* [What is required]
Your task is to copy every line of the entries that contains "script".

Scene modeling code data

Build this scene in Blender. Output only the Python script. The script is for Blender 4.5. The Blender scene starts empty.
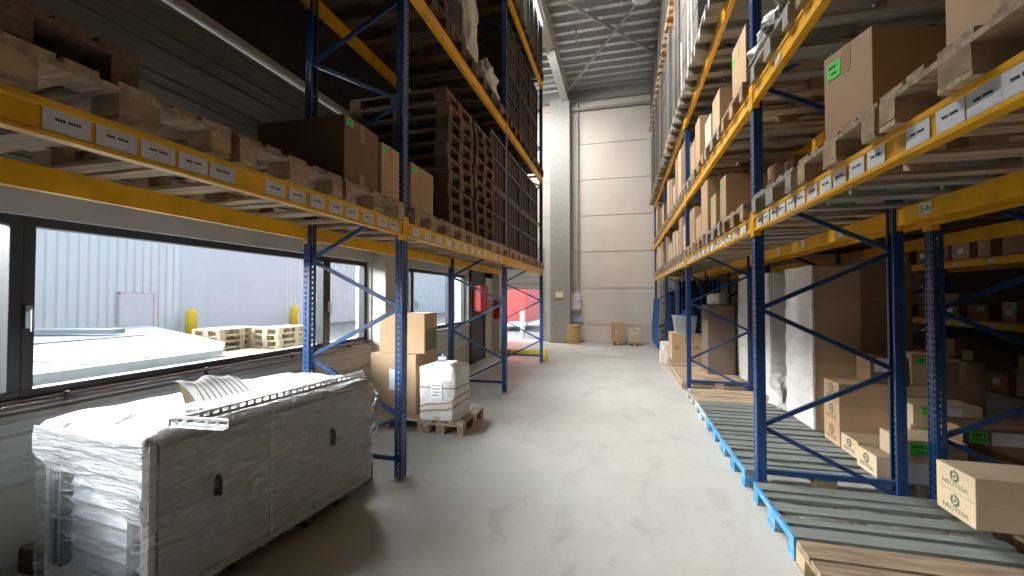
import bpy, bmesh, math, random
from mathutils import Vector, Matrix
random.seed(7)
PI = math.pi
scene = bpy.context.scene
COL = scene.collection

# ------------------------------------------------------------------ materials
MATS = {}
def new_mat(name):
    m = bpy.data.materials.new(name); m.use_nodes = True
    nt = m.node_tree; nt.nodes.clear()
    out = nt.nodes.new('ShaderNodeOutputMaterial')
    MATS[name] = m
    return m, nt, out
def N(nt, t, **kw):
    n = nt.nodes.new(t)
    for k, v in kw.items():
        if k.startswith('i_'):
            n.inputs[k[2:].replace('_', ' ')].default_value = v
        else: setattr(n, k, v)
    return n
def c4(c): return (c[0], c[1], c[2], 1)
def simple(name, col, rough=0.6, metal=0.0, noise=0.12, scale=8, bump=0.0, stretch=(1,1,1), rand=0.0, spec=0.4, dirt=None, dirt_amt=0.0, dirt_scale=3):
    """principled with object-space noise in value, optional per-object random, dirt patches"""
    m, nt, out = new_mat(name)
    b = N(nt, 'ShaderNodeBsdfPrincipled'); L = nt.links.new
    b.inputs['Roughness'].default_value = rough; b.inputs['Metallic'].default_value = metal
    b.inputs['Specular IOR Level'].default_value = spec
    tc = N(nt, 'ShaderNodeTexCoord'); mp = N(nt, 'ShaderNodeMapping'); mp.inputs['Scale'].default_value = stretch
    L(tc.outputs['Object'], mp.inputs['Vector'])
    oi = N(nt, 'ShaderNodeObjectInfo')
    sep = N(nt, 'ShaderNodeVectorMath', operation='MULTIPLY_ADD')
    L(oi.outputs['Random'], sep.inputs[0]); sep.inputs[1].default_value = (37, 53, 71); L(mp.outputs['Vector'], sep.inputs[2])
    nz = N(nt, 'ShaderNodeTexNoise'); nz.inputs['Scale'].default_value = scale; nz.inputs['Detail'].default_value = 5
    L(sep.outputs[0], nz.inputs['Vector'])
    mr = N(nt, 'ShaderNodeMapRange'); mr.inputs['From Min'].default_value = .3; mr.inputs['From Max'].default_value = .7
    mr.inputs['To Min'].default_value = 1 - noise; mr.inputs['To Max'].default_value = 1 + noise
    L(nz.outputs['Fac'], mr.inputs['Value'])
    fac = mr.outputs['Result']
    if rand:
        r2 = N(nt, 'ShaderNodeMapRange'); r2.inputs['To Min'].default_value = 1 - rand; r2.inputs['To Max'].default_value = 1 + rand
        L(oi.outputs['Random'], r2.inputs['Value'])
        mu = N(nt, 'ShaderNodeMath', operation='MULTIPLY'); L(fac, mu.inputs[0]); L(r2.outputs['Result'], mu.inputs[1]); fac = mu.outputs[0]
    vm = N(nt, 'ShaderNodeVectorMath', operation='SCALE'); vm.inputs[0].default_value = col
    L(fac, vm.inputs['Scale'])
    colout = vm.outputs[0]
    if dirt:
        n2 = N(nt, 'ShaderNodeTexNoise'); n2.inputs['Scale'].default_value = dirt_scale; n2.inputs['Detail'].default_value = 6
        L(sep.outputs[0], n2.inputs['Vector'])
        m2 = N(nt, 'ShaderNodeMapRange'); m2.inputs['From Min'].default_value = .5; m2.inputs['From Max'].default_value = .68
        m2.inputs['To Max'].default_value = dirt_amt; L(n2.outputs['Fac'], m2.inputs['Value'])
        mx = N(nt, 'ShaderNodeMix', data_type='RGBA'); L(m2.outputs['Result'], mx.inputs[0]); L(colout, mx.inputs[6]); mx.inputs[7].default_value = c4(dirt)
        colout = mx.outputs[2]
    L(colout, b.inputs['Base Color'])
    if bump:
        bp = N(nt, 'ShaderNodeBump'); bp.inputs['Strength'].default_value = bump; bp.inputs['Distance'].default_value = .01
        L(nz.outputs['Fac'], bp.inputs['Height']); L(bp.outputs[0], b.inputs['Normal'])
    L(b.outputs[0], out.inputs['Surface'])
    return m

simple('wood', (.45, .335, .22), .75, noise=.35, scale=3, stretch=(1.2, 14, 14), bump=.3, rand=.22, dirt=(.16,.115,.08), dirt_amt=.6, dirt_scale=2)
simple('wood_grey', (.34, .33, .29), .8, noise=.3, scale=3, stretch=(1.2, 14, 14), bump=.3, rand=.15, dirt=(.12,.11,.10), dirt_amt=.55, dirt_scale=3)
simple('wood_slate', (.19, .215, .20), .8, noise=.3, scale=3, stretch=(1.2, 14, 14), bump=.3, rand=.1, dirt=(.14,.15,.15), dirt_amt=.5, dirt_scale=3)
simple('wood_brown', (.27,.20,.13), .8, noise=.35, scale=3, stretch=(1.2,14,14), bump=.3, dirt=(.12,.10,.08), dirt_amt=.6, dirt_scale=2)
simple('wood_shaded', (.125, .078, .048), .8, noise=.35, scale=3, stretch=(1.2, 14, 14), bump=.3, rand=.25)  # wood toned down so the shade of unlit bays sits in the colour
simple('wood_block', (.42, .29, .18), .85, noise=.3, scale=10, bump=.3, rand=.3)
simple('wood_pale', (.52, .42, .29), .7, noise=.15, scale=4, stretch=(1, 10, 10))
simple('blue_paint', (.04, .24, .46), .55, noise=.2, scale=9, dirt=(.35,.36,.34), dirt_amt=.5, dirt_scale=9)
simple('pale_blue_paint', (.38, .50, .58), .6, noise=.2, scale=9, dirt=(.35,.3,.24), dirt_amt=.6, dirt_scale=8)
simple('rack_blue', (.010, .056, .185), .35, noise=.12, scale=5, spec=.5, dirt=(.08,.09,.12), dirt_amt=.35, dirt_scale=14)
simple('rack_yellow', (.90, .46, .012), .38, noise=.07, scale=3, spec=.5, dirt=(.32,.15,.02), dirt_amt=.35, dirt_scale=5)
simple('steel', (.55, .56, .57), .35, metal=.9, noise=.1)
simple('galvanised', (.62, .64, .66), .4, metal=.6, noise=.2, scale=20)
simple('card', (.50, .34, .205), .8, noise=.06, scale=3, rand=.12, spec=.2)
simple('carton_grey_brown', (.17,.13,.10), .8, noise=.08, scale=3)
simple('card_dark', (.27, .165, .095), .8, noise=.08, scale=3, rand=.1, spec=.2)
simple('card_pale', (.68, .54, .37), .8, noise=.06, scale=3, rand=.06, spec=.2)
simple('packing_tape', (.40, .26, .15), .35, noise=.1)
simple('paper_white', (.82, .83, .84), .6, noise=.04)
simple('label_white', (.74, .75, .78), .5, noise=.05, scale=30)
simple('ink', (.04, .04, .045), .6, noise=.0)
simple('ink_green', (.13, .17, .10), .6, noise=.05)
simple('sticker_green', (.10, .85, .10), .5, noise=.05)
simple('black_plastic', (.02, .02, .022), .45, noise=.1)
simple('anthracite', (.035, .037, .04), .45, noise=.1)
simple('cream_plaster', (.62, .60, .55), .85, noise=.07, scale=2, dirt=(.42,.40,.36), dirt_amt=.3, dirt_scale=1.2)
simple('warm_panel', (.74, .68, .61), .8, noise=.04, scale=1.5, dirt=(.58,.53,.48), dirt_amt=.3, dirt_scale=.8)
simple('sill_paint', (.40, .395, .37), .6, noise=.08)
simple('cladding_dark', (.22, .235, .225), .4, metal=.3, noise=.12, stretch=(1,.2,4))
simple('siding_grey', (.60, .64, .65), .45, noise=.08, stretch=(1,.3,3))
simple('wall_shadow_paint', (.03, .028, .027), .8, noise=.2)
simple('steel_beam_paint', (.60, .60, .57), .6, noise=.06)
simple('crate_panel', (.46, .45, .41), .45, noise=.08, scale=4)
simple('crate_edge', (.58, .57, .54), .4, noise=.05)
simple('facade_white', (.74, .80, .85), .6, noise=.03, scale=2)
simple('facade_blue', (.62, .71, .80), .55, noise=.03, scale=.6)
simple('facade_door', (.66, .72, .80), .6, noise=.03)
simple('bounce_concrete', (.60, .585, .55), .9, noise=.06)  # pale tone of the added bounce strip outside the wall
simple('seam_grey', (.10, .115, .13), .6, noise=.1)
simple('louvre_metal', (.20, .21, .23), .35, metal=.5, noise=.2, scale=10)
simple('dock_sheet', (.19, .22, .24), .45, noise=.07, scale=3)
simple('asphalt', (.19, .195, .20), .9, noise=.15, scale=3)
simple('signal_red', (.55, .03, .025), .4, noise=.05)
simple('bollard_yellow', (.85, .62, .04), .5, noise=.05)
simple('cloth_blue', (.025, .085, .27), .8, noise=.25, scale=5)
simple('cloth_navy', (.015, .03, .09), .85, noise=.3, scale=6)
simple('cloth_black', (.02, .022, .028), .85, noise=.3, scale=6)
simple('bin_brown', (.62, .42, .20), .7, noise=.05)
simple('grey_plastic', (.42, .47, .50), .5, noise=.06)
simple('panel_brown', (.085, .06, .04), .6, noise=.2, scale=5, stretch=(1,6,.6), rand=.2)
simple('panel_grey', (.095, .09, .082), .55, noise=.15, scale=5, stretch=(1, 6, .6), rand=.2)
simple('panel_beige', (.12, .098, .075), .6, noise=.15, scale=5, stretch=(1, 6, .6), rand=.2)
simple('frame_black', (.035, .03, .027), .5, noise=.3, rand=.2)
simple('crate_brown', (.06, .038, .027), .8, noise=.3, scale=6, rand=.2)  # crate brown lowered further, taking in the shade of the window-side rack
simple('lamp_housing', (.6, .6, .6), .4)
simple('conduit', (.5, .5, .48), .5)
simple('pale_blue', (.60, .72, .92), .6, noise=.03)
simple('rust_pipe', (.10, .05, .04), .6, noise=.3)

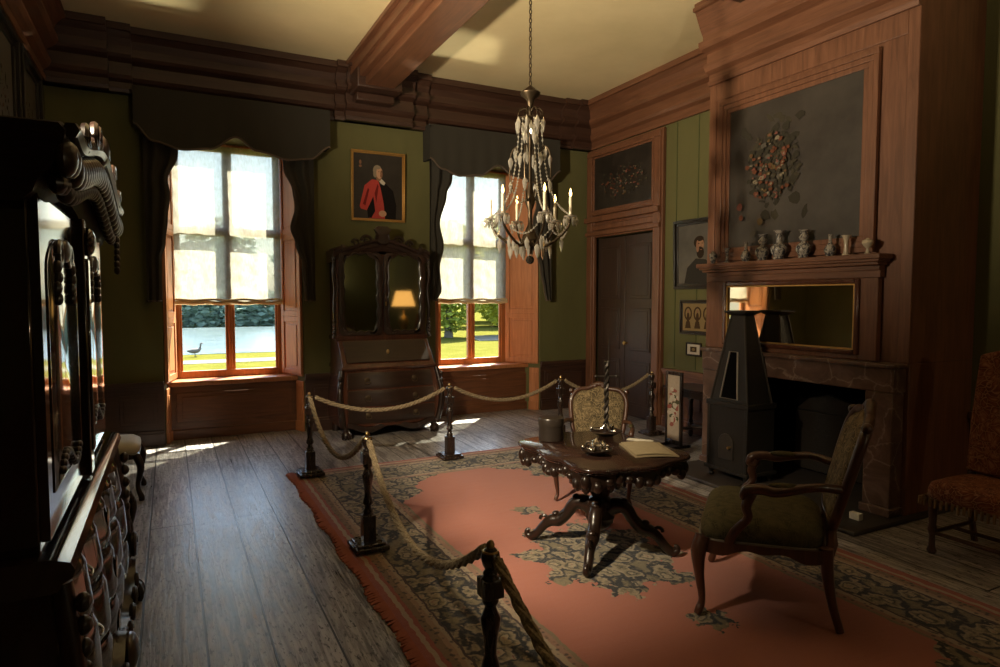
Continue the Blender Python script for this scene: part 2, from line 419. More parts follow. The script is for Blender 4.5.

* [Task output]
Build this scene in Blender. Output only the Python script. The script is for Blender 4.5. The Blender scene starts empty.
Continue the Blender Python script for this scene: part 2, from line 419. More parts follow. The script is for Blender 4.5.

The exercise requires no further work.